Einstein's relativity and Picasso started modern art at the same time. Relativity in art meant cubist paintings. In cubism there is a similarity between textures and forms between the subject and background. Although Cubism isn't science and much art has been geometric, Picasso worked on space and time and focussed on geometry knowing about scientific texts.

Paul Dirac is a key figure because insisted on the principle of mathematical beauty, which was a kind of religion to him. Closer to nature the theories should get more beautiful. You even pursue beauty to get to truth, and this is meant literally by him.

Dirac's work was about the fundamental unit of the electron, nothing less, a compact universal equation and a miracle of modern science.

Words like miracle are interesting to me. There is the idea that inspiration and insight comes, that a connection is intuitively made, and the miracle is that a short equation can produce a powerful explanation. I like the idea that these mathematical scientists have little other than rooms, blackboards and their brains.

Dirac's equation shows how the electron will behave. His symbols were tough to understand even to heavy brains, but they predict. It predicted anti-matter that was discovered five years after the equation was made. Since this equation cosmologists went on to indicate that half of the initial universe was anti-matter. Experiments can show electrons and their negative anti-matter positrons

There was a now famous Horizon programme telling the story about how Andrew Wiles found in 1995 the proof of Fermat's Last Theorem via various clusters of mathematical knowledge only knowable to mathematicians of the twentieth century. The programme could not possibly explain the problem or the solution. Viewers had to take such content on trust, that was brushed over anyway. People just watched a man cry and get emotional as he described his lone struggle, with occasional support and criticism from other mathematical experts.

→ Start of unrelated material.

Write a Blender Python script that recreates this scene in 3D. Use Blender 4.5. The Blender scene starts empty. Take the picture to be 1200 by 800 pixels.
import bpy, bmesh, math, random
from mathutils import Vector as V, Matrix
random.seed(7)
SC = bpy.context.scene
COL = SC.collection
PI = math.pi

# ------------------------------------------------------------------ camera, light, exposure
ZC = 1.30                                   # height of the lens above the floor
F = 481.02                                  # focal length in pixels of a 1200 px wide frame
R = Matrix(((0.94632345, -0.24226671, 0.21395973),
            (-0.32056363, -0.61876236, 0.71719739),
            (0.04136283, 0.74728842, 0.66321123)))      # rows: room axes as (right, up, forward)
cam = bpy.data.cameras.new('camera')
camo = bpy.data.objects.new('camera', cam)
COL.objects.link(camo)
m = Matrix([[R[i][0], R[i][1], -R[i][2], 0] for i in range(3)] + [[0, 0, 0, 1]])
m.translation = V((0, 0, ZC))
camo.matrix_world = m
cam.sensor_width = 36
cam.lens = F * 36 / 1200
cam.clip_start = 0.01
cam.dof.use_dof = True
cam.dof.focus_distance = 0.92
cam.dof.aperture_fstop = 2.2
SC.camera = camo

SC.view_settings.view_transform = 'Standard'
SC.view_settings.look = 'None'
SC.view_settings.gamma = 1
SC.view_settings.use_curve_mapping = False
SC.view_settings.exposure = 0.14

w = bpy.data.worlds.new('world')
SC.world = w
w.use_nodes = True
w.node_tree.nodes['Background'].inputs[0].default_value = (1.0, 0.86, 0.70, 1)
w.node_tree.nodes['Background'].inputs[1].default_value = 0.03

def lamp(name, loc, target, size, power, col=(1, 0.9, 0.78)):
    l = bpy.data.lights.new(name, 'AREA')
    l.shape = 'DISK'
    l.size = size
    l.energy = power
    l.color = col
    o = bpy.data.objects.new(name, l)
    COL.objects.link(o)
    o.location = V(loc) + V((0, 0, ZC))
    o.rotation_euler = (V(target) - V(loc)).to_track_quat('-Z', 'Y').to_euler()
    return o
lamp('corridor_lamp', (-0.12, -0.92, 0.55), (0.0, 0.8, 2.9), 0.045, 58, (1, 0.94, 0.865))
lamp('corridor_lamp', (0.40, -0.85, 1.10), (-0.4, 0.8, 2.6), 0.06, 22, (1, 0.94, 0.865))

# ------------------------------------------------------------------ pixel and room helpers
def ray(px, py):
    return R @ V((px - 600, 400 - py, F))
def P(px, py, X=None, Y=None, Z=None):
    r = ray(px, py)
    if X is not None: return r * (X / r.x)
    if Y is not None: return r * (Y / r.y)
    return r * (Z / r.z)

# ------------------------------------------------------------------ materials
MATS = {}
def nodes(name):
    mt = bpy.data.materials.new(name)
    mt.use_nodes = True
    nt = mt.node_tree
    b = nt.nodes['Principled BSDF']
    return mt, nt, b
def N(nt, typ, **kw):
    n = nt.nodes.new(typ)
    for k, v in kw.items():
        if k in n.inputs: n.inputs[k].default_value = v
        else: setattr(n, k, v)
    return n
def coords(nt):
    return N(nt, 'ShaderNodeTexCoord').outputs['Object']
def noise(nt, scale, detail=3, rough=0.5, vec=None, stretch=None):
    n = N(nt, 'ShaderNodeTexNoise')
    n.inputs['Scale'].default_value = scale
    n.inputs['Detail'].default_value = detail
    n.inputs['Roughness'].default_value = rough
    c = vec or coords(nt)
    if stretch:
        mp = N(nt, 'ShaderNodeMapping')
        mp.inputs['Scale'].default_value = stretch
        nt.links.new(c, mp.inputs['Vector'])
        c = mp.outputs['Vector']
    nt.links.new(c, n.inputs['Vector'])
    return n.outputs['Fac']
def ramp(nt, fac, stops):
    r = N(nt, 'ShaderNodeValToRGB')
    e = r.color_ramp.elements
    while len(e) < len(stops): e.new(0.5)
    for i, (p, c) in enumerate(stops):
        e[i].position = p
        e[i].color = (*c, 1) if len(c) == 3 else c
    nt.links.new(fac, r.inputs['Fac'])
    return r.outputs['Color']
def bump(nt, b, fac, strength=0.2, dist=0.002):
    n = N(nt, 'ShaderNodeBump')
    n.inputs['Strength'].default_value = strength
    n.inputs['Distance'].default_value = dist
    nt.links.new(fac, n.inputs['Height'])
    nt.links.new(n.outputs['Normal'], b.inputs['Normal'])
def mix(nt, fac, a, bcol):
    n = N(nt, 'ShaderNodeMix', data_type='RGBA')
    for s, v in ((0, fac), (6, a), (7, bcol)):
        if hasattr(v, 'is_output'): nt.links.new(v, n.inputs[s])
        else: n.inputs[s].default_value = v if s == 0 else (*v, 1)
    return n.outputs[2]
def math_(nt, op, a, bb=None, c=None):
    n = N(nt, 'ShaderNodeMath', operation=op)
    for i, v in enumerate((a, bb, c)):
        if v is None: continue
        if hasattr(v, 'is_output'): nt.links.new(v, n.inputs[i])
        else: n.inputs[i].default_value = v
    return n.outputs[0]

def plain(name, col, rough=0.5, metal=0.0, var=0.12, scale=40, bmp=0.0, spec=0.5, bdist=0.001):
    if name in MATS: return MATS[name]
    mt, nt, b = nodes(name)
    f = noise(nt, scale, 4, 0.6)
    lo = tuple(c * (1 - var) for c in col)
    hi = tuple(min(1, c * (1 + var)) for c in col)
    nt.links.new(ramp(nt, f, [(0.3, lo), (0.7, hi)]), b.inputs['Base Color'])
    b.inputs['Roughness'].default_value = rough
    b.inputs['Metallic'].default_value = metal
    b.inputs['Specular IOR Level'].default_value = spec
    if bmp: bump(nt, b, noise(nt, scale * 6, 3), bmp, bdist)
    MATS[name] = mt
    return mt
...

So we don't know what they are on about after some point or other. For Dirac beauty might replace simplicity; and for him, complex mathematicians appreciate a beauty that they recognise. So you needed to be part of the expertise. Matthew Collings wondered if this like the inner beauty of art that needs an informed journey of discovery.

Black Holes are predicted by an equation and the entropy equation came from Stephen Hawking, called the Bekenstein-Hawking equation for Black Holes in 1975. Stephen Hawking suggested that the fundamental laws of the universe should be elegant: thus short, simple and explain properties of the universe not previously understood. Black holes are found to be are not completely black, have properties and eventually will explode and disappear. In other words, as objects fall into the black hole the surface area and entropy gets larger and its life is shorter.

Dirac's faith is that a beautiful equation that does not seem right but yet is beautiful will be found to be true in the long run. Still, finding an equation is a eureka moment and it might be equivalent to a breakthrough in art, suggested Matthew Collings. He certainly was interested that the pursuit of beauty is a driving force for scientific work.

Collings considered that art and science retain different meanings regarding beauty. Beauty in modern art doesn't have representation but can have a sense of order. There is no necessary algorithm in this, although a random aspect in his modern art still involves the mathematics of randomness.

We see here the power of narrative, of intuition, of beauty and elegance. We know how simple maths with virtual numbers produces fractal shapes. To me these issues of beauty produce questions about transcendence - transcendence means universal applications of simplicity arising out of our world and across it.

This implies theology, but so much theology is up a sectarian creek. It has forgotten about the world and its beauty, the potential for greatness in the simple. Newton fruitlessly and wastefully tried to find maths in the Bible, so called gemetria (which shows how his Unitarian view shared by others was of a different kind in those days - it was highly materialist and textual). Today he might find maths in the world as a principle, and beauty would be part of that search.

1 comment:

Anonymous said...

Good article, and we are still yet to re-write the ridiculous biased and down right missleading works of previous British Scholars, As such we have written text material around the world which claims the ancient greeks as the fathers of philosophy but the truth is that the vedic scripts pre-date Greek, and has chronicled maths, symbolism, the stars movements, quantum physics all in the vedic age, but due to Royal Asiatic Society this was hidden and deliberately misrepresented and dated in order to maintain justification of ruling India by white europeans, and thus the birth of white supremacy. So something as little as justifcation for occupation has put the world back and it will take many years to remove. Vedic India, (indus Valley) has shown us that at least 1,000 years before socrates there had been a civilisation which had known of a round earth and was more advanced in road and building design. If the Europeans had used this inforamtion instead of using their maxim gun, the world would be a more civilised world and less prone to western mockery and misinformation of generations! Maybe its abvout time the western worlds literature be looked at again but without a prejudiced eye!